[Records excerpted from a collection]
---+---

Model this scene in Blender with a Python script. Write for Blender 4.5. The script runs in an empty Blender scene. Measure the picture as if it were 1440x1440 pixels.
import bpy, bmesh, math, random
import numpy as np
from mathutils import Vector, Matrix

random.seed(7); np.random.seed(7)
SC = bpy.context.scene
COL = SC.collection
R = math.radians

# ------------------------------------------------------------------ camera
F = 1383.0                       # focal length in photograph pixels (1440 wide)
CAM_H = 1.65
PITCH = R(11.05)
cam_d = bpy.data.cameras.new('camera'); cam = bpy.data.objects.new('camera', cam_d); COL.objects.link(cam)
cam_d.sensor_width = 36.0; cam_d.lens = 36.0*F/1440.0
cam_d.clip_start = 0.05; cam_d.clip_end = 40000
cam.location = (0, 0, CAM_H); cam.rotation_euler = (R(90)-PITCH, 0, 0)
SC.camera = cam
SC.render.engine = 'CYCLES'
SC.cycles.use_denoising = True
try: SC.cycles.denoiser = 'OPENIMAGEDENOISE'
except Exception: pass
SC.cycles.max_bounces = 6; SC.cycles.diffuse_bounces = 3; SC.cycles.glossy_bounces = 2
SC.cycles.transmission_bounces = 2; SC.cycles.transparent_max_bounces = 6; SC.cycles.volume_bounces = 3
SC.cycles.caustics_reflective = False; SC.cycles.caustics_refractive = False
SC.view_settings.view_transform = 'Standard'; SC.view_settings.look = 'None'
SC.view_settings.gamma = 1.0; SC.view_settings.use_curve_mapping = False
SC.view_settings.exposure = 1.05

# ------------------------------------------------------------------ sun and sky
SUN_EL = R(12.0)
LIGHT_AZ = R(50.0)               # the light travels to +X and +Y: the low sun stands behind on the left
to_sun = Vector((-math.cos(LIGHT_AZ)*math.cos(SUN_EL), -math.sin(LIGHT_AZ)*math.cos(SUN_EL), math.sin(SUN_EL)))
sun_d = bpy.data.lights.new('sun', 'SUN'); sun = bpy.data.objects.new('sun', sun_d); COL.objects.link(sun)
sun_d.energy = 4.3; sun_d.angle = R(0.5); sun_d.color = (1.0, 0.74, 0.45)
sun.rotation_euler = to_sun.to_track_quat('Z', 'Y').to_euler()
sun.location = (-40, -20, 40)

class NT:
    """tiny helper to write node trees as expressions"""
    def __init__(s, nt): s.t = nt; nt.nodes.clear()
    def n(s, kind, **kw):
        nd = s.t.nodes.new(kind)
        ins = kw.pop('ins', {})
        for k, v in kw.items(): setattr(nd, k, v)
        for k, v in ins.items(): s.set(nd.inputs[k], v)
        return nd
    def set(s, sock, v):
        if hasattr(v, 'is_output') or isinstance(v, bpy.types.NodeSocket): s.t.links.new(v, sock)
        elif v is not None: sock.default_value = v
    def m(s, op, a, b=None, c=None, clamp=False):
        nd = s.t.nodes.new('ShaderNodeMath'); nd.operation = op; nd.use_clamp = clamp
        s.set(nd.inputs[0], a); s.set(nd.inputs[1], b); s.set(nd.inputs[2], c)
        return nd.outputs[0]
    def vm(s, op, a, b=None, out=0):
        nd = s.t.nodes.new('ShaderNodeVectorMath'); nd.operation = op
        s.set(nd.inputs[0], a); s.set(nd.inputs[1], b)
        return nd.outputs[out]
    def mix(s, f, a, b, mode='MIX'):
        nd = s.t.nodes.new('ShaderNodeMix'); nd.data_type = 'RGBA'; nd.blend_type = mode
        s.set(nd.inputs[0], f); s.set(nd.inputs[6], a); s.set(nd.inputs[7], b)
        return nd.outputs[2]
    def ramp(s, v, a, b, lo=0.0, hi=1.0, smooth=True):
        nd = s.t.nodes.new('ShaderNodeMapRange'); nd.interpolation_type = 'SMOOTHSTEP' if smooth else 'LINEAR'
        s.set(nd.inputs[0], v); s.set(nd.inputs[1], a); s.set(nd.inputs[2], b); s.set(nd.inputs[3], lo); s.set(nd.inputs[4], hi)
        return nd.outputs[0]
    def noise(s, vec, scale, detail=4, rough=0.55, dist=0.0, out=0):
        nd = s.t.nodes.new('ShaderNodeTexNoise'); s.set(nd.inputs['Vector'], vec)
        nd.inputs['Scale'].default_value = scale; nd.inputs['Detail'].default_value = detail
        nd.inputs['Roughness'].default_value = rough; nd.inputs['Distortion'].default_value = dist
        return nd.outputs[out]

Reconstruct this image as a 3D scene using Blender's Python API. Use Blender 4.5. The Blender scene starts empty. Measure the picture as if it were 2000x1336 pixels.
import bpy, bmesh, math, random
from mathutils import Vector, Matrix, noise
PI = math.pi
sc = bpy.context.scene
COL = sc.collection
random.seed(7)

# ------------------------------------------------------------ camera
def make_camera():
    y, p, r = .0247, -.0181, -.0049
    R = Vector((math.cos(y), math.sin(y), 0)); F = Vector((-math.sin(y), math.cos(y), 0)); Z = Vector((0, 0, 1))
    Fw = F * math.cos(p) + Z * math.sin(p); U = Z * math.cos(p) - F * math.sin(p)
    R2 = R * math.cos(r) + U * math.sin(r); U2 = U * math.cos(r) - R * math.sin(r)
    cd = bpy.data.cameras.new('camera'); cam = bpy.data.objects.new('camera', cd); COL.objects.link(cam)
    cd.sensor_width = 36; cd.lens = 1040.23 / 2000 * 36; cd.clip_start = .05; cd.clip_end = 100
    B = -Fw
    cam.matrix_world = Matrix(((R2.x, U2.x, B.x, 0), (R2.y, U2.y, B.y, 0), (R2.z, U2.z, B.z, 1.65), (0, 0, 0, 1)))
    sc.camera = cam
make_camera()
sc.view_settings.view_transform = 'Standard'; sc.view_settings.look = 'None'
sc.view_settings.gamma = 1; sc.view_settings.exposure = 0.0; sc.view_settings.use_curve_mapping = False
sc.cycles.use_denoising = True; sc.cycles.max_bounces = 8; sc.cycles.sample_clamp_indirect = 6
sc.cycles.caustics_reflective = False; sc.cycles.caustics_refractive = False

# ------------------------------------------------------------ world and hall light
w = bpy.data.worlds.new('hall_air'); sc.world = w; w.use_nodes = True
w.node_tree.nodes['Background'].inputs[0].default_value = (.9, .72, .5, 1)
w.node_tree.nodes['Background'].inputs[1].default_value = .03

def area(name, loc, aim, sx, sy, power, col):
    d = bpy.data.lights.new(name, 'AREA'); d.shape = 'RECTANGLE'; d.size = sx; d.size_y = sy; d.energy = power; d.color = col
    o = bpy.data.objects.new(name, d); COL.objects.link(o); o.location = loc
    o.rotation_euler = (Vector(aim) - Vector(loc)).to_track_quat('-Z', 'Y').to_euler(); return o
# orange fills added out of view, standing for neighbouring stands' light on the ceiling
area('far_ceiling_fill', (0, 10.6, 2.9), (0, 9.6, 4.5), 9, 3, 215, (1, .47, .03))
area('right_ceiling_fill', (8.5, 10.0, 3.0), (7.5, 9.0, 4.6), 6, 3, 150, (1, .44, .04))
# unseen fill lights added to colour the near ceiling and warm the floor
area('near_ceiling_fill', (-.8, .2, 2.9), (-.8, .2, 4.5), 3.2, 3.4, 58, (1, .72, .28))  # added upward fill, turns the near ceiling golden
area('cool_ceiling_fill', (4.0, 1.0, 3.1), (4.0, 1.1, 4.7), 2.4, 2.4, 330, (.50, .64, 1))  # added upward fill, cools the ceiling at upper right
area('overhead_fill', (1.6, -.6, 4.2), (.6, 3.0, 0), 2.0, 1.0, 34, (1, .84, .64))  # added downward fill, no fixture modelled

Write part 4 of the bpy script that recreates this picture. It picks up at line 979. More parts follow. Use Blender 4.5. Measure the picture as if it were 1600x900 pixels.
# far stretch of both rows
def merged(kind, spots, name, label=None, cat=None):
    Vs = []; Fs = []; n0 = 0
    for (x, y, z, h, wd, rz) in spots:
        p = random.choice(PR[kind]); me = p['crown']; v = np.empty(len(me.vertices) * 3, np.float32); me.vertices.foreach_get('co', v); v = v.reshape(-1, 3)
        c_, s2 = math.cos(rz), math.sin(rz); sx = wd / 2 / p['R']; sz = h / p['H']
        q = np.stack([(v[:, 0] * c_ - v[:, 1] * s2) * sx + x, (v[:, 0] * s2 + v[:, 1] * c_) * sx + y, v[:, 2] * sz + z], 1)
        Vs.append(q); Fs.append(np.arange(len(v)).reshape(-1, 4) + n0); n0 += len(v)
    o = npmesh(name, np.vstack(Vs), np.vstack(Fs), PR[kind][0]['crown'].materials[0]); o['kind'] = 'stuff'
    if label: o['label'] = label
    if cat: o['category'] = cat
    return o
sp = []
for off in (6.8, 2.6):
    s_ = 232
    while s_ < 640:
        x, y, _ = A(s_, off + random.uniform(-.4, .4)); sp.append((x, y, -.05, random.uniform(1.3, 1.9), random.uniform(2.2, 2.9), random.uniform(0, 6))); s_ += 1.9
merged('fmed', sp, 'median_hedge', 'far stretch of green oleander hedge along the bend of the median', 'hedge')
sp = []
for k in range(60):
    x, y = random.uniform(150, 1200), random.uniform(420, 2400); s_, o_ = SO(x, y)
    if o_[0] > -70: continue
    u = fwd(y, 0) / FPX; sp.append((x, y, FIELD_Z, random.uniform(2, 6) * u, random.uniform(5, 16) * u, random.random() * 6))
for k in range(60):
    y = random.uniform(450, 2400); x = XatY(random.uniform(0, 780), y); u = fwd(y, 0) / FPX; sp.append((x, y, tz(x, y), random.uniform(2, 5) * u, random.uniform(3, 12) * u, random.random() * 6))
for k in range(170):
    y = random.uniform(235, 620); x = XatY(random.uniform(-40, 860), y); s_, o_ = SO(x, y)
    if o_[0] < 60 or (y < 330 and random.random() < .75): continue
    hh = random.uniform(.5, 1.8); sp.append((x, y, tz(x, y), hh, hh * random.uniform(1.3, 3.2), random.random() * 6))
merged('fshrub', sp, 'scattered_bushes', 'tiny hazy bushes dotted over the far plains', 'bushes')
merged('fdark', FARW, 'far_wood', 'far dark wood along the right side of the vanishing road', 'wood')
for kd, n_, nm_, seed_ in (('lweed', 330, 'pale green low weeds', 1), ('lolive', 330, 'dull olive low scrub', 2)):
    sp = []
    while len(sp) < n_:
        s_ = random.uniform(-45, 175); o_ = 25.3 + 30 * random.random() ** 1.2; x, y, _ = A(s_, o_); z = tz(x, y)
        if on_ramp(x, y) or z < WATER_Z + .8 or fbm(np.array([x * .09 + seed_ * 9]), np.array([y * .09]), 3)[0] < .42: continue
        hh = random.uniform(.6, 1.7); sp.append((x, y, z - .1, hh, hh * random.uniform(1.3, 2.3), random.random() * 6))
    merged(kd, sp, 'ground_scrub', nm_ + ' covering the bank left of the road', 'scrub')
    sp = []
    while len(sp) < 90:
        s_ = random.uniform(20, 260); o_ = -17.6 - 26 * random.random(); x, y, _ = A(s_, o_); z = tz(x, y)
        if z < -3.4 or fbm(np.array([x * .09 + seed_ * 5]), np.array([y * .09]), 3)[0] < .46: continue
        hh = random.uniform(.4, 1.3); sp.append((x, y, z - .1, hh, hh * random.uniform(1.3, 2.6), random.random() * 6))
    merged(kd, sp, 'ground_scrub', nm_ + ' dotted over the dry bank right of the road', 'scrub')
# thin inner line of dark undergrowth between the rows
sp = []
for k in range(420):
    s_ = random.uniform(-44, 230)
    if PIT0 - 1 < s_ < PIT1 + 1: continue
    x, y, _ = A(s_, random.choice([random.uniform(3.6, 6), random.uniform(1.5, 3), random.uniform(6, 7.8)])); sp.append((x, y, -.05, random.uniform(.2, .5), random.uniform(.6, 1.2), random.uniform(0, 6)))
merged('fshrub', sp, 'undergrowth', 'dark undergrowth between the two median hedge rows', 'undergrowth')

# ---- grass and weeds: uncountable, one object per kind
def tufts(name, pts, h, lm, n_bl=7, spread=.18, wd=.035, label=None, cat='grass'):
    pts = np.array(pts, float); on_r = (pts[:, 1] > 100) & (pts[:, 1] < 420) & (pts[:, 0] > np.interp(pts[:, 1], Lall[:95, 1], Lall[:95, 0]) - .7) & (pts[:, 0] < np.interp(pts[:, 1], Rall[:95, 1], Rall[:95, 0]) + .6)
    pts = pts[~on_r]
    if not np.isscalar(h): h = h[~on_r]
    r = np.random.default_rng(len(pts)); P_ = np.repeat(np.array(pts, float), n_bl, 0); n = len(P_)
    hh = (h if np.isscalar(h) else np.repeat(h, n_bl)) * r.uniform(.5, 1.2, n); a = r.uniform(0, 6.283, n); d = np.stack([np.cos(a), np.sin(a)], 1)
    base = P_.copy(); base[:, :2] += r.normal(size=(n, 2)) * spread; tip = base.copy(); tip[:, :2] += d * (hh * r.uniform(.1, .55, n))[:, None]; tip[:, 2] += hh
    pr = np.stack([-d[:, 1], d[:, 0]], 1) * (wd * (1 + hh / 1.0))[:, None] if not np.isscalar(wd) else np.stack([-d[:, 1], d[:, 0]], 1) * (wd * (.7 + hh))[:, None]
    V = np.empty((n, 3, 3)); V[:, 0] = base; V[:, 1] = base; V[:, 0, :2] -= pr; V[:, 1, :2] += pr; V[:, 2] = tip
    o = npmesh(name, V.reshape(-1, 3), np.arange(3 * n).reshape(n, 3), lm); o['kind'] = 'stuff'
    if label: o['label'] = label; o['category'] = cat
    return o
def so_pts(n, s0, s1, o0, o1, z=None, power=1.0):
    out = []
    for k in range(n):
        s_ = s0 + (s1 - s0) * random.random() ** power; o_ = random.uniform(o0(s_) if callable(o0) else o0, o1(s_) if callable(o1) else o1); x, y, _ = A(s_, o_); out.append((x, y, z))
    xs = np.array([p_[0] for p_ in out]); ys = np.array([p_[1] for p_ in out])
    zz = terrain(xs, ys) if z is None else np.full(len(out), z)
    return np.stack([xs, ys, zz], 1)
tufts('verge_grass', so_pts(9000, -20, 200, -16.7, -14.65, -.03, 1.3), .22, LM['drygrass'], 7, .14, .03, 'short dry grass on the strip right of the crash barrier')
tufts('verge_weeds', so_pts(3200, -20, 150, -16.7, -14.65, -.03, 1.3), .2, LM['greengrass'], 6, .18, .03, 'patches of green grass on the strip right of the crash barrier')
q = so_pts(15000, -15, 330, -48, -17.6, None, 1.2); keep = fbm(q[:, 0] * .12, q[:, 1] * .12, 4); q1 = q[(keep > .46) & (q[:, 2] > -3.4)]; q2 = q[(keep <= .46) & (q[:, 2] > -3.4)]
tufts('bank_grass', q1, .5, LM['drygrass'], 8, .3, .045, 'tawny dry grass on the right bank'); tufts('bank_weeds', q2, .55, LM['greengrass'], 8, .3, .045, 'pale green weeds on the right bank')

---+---

> Requirement: Go over the entries above and say how many lines hold the string "this", with no other text.

> The completed task: 3